▶ TO DO
The listing below holds a line with "Write a Blender" and a later line with "SC.camera = cam_o". Write out those two lines and every line between them, exactly, and nothing else.

▶ DATA
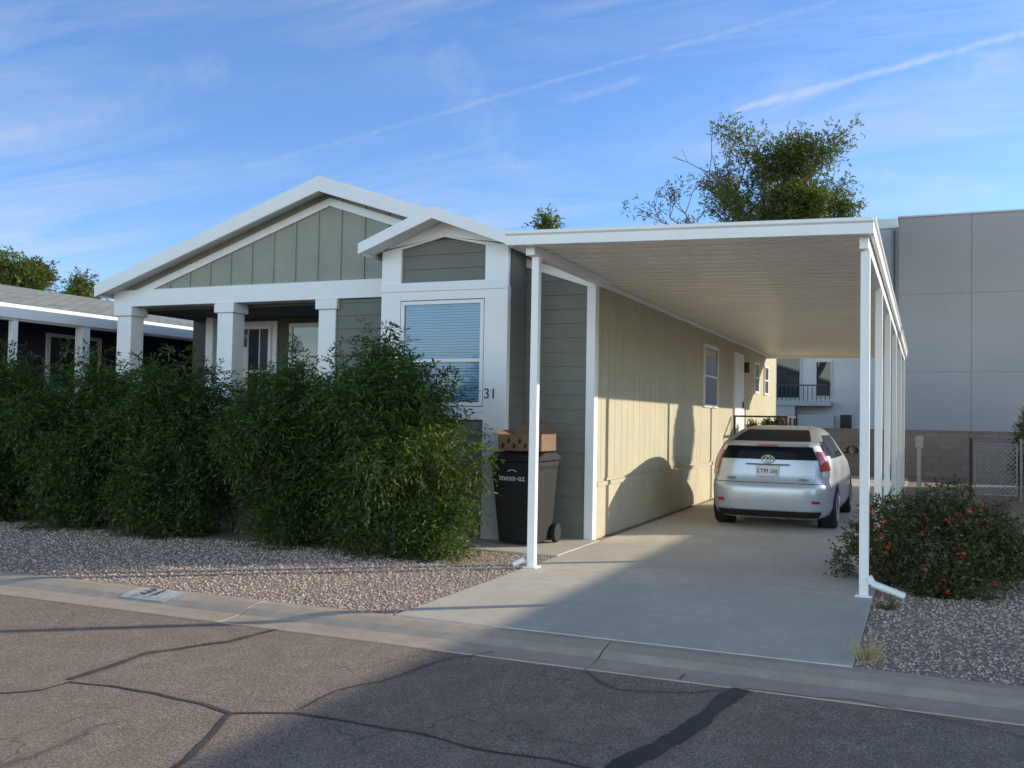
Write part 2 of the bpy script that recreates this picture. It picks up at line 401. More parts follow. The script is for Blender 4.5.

==

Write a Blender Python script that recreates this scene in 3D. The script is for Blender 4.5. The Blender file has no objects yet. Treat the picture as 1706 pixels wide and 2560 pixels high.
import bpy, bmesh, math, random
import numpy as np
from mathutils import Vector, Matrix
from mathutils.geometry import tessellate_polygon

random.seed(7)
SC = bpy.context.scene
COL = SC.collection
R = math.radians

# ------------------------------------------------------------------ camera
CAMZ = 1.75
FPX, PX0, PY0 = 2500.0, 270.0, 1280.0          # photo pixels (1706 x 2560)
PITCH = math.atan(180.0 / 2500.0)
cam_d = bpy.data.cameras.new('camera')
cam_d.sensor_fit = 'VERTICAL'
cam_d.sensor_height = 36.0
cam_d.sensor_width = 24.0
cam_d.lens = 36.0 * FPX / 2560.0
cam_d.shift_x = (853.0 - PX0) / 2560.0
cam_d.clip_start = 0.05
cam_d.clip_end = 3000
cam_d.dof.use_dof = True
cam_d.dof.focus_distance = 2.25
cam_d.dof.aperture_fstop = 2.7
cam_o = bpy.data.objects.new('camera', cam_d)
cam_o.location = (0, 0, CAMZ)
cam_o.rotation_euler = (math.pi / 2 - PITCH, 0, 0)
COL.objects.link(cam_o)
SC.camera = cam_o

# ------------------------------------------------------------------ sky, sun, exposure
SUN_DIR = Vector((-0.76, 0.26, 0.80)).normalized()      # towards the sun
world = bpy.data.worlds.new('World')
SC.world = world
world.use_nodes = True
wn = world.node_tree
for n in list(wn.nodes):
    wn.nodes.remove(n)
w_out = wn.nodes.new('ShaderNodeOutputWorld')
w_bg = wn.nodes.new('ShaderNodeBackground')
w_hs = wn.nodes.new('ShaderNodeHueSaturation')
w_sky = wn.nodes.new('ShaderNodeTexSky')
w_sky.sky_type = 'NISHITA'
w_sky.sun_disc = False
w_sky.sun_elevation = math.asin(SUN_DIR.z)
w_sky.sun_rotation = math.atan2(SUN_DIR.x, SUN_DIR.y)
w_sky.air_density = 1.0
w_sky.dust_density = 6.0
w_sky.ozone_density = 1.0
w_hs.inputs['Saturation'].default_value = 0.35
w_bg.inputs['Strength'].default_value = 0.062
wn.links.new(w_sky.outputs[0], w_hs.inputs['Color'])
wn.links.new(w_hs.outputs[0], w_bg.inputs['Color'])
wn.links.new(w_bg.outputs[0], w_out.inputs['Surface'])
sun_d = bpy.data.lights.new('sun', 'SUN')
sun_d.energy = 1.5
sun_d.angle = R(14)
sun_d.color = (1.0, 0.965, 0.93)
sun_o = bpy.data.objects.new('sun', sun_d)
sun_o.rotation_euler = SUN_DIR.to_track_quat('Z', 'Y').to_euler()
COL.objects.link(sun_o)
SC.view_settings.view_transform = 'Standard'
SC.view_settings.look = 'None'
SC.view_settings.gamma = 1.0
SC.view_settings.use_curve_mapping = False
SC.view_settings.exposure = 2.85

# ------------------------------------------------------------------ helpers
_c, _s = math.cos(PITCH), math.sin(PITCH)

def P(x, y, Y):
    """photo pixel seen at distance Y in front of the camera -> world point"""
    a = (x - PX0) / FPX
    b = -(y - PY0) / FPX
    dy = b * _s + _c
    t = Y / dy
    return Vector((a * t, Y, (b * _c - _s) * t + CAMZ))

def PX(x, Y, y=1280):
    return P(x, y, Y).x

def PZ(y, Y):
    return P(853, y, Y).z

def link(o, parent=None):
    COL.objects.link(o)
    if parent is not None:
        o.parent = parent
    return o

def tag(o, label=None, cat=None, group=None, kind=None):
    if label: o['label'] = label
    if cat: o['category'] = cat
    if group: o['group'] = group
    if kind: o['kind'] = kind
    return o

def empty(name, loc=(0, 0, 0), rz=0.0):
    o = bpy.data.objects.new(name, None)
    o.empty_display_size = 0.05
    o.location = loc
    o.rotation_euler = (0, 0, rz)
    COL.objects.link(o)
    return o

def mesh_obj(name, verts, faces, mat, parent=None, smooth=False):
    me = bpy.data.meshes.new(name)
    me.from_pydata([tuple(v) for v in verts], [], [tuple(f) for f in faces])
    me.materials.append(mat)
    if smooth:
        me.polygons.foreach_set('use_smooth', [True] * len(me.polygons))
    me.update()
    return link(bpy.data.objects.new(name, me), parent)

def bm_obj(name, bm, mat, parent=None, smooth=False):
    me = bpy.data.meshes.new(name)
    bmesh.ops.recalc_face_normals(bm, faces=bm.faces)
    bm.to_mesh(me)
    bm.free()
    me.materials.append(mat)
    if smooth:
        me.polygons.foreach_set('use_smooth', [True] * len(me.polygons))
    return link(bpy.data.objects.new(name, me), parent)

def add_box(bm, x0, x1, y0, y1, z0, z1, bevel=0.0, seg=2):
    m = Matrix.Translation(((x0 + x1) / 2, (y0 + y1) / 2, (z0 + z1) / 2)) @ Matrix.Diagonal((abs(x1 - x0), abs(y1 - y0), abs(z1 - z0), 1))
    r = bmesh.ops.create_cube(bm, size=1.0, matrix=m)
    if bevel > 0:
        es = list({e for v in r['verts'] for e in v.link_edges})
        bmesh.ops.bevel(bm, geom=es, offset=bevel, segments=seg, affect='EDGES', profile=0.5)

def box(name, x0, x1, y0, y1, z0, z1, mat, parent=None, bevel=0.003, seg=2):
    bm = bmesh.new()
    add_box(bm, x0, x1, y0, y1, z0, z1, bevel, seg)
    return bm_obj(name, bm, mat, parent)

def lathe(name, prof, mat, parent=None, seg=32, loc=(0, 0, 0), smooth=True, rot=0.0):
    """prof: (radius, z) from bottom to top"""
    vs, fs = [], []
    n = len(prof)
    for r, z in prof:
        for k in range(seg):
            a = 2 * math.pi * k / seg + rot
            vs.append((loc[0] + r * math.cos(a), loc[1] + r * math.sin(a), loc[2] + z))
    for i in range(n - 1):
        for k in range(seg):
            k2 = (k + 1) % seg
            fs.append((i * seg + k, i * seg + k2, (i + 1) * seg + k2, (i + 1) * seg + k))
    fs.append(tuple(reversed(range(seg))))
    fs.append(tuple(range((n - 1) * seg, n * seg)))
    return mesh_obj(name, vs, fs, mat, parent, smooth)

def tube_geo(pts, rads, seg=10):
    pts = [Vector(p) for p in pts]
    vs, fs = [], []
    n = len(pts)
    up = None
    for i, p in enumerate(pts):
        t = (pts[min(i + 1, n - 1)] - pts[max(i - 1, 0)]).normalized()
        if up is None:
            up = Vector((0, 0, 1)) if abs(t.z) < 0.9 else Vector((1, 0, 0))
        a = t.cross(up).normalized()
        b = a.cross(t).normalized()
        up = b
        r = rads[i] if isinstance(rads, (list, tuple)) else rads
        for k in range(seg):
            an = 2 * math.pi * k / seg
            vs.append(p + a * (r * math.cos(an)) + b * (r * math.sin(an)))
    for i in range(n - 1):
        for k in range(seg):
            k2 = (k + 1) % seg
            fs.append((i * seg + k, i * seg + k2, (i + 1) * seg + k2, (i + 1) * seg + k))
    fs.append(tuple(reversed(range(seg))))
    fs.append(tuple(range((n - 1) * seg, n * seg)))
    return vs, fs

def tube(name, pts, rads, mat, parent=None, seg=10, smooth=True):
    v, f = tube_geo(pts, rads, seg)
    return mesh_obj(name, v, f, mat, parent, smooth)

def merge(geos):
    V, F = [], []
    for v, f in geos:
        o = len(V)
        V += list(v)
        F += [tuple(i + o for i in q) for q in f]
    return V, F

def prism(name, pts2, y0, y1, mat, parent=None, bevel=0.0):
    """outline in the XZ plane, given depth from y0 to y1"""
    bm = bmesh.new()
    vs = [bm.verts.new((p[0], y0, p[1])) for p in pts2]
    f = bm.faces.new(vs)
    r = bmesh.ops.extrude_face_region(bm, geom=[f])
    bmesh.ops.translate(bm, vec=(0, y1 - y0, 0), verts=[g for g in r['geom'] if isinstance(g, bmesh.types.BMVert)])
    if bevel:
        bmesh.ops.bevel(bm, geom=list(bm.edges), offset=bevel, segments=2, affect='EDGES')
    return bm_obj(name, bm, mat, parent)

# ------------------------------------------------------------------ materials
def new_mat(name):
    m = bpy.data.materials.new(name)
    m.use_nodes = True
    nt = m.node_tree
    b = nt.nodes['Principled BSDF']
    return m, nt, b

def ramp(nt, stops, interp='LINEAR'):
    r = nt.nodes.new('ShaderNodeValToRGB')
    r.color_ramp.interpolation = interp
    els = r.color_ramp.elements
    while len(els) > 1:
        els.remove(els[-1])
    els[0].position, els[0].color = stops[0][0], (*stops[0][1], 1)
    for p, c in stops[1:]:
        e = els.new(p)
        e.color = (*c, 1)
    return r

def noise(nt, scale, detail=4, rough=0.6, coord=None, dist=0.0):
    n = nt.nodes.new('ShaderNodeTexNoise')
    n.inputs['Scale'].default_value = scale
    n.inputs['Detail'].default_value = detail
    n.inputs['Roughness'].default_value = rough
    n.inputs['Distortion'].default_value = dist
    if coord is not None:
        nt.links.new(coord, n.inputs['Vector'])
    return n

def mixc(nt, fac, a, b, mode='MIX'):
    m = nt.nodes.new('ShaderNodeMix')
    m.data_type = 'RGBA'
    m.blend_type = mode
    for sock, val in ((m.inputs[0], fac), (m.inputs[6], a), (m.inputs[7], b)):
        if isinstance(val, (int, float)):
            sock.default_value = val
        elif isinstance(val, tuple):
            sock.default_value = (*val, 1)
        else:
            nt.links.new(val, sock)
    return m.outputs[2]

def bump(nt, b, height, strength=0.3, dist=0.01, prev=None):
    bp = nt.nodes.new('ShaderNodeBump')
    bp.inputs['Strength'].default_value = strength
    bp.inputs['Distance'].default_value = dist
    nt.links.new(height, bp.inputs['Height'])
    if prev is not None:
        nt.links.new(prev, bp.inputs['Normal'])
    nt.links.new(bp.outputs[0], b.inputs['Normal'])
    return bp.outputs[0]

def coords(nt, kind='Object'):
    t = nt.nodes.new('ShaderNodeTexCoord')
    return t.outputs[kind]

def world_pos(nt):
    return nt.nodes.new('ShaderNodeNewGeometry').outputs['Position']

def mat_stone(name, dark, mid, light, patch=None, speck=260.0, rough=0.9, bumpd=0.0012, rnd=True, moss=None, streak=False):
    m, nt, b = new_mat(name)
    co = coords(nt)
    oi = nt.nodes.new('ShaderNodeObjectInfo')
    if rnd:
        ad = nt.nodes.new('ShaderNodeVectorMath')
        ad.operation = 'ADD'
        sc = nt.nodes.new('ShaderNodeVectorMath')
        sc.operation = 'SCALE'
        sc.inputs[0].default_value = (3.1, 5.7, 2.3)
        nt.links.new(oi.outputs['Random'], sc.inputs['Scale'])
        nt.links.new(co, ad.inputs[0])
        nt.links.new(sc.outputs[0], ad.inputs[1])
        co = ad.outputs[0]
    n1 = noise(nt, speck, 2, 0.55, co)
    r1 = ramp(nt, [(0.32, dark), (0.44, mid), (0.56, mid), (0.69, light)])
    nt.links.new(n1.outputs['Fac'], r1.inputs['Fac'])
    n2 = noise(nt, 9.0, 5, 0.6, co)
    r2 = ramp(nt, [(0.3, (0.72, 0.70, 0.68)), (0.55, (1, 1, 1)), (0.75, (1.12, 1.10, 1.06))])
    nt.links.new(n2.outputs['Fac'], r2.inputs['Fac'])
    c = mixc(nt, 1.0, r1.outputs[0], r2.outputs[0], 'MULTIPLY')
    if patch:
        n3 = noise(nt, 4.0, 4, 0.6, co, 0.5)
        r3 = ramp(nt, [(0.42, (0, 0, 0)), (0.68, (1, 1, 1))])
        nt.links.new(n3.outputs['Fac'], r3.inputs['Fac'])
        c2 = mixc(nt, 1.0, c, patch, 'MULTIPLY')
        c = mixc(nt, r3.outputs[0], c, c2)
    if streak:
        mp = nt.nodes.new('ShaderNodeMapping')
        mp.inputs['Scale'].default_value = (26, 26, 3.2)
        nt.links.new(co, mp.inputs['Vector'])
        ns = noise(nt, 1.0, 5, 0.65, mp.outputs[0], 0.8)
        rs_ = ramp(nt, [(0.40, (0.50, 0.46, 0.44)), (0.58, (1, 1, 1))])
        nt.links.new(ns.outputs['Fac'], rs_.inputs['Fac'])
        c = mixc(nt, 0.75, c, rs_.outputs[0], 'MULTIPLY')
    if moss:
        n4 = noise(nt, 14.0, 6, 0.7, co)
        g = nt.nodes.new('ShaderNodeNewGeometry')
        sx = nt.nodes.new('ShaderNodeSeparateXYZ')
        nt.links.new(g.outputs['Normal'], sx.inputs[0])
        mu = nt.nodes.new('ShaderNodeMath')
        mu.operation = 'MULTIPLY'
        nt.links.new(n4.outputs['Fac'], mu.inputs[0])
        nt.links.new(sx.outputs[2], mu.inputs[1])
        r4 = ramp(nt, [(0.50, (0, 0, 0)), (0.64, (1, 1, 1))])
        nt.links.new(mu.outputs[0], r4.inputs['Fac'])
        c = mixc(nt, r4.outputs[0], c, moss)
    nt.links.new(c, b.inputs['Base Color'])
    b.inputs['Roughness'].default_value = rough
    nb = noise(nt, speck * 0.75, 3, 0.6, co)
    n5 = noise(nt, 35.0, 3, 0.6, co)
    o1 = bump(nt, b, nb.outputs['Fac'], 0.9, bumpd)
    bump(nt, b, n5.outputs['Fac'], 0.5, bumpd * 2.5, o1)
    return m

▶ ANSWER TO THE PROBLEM
Write a Blender Python script that recreates this scene in 3D. The script is for Blender 4.5. The Blender file has no objects yet. Treat the picture as 1706 pixels wide and 2560 pixels high.
import bpy, bmesh, math, random
import numpy as np
from mathutils import Vector, Matrix
from mathutils.geometry import tessellate_polygon

random.seed(7)
SC = bpy.context.scene
COL = SC.collection
R = math.radians

# ------------------------------------------------------------------ camera
CAMZ = 1.75
FPX, PX0, PY0 = 2500.0, 270.0, 1280.0          # photo pixels (1706 x 2560)
PITCH = math.atan(180.0 / 2500.0)
cam_d = bpy.data.cameras.new('camera')
cam_d.sensor_fit = 'VERTICAL'
cam_d.sensor_height = 36.0
cam_d.sensor_width = 24.0
cam_d.lens = 36.0 * FPX / 2560.0
cam_d.shift_x = (853.0 - PX0) / 2560.0
cam_d.clip_start = 0.05
cam_d.clip_end = 3000
cam_d.dof.use_dof = True
cam_d.dof.focus_distance = 2.25
cam_d.dof.aperture_fstop = 2.7
cam_o = bpy.data.objects.new('camera', cam_d)
cam_o.location = (0, 0, CAMZ)
cam_o.rotation_euler = (math.pi / 2 - PITCH, 0, 0)
COL.objects.link(cam_o)
SC.camera = cam_o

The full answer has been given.